Et les PME dans tout cela ? Elles sont assez mitigées sur ce texte, à en croire la position de la Fédération des Entreprises et Entrepreneurs de France (FEEF), qui représente 22 000 PME et ETI fabriquant les produits de consommation du quotidien. Plus que l’encadrement des promotions, c’est la négociation avec la GMS qui interpelle. "Nous ne pouvons pas nous réjouir d’un texte qui traite de la fin de la relation commerciale alors que la raison d’être d’un fabricant PME-ETI est de pérenniser son activité avec son client-distributeur, vendre au juste prix et répondre aux attentes des consommateurs", explique la FEEF dans un communiqué de presse.
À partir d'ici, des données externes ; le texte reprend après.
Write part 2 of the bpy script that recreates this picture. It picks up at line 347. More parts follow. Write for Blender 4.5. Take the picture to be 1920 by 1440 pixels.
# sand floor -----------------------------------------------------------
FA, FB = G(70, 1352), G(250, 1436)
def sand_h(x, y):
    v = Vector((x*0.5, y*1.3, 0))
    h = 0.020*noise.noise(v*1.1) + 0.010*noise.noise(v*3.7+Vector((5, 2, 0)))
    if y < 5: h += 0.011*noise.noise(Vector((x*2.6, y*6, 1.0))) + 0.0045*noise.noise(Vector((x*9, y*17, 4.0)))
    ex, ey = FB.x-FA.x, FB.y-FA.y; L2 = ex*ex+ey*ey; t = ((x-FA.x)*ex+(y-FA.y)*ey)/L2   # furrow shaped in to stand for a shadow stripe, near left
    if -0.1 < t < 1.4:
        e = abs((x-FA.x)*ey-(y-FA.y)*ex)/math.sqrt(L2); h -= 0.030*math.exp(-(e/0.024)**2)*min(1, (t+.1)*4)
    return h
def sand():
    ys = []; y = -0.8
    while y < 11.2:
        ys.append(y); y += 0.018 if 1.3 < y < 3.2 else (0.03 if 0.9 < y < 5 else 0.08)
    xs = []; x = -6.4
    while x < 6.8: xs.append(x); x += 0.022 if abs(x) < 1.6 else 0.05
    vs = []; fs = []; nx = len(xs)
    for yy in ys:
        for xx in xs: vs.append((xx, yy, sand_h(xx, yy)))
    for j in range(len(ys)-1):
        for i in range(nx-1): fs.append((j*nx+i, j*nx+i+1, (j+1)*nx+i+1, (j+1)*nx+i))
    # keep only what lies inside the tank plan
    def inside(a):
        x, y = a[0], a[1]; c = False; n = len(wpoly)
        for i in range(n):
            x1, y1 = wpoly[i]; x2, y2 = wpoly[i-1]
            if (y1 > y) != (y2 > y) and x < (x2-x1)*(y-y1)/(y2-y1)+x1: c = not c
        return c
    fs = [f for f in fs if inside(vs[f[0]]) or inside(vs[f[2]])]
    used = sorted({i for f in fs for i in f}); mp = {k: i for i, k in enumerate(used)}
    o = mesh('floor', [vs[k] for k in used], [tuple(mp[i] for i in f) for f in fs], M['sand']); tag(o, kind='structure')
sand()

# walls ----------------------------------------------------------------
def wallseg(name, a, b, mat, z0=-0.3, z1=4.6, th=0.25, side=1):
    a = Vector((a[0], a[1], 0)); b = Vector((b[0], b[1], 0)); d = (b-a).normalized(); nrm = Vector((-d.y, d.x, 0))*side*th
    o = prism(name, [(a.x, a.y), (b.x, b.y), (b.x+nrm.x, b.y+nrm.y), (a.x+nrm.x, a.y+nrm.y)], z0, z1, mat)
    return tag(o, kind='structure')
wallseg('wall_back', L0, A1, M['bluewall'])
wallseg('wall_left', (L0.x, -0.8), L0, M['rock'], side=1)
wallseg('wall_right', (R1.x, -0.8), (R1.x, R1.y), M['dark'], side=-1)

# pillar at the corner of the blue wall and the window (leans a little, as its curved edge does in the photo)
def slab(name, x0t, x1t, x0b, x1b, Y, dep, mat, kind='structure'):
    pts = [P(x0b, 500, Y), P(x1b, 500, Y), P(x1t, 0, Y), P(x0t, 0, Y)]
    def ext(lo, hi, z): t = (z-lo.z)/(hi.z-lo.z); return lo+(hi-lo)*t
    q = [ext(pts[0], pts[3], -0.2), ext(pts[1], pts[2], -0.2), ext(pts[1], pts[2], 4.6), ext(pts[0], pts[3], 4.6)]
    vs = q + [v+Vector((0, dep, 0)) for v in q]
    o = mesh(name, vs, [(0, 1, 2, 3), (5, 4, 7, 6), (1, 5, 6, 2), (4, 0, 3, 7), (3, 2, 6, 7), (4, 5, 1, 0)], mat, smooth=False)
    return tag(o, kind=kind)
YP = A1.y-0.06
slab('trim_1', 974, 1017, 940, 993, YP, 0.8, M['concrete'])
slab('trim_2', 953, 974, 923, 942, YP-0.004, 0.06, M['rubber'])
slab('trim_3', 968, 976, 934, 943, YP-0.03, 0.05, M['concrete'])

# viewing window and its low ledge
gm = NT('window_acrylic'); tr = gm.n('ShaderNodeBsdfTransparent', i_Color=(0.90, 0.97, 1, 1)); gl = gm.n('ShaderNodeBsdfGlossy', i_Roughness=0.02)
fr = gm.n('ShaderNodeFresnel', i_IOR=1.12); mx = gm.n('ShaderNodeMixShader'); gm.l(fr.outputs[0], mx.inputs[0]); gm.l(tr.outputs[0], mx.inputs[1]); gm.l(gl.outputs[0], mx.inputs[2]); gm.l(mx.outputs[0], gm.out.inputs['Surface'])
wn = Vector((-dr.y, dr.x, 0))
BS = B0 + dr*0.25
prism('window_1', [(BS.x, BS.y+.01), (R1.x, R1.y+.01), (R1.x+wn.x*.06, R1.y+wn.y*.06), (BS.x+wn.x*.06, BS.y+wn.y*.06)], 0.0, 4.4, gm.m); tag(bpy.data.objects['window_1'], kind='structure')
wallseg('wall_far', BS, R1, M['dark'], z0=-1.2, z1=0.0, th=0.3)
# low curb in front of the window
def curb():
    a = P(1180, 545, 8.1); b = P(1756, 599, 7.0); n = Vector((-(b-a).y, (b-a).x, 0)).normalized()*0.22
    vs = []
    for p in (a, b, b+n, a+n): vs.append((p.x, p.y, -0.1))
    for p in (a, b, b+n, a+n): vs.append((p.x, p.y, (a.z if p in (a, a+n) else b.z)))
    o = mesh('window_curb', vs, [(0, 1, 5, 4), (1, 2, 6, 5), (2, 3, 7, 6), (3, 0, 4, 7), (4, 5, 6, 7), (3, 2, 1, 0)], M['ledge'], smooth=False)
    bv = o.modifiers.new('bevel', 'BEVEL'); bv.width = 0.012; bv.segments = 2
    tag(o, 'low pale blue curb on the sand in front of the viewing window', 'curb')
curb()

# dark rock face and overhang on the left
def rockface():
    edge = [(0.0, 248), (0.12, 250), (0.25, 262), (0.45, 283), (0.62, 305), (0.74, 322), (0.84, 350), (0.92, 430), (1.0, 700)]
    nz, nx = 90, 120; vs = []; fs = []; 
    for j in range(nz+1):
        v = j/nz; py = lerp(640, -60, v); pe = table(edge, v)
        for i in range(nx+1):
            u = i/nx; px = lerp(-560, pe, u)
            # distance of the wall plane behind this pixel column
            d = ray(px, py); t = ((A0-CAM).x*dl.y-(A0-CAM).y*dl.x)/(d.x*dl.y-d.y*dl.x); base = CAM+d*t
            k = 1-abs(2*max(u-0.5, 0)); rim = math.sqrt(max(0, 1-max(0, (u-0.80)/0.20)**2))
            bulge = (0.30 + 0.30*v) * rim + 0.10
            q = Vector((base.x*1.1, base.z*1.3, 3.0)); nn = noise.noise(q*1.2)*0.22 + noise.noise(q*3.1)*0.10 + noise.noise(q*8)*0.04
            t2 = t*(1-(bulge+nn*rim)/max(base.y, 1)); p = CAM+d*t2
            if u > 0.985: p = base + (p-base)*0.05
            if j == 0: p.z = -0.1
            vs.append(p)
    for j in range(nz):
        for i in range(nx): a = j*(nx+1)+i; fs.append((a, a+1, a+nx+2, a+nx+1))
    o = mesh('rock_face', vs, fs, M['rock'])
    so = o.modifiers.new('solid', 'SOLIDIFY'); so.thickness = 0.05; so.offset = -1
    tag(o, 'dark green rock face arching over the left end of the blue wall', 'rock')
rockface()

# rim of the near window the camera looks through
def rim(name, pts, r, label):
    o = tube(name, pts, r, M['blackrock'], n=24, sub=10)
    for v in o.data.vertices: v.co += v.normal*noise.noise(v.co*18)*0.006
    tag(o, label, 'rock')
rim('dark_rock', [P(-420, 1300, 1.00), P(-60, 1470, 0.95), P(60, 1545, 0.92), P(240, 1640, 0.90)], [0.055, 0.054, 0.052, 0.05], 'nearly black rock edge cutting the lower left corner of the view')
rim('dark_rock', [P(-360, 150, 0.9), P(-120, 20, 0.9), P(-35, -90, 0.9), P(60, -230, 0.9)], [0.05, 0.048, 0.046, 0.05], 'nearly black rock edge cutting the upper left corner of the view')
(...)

Son président, Léonard Prunier, estime qu’il est désormais temps "de se remettre autour de la table de manière apaisée et constructive pour bâtir un nouveau système de relation industrie-commerce prenant en compte les spécificités des fournisseurs PME-ETI. Cela passe notamment par une grande simplification de la relation commerciale et par l’autonomie du tarif fournisseur".

Pour ces raisons et parce que plusieurs dispositions de la loi Descrozaille sont limitées dans le temps, les négociations entourant la relation entre les distributeurs et leurs fournisseurs risquent donc d’être remises rapidement sur la table.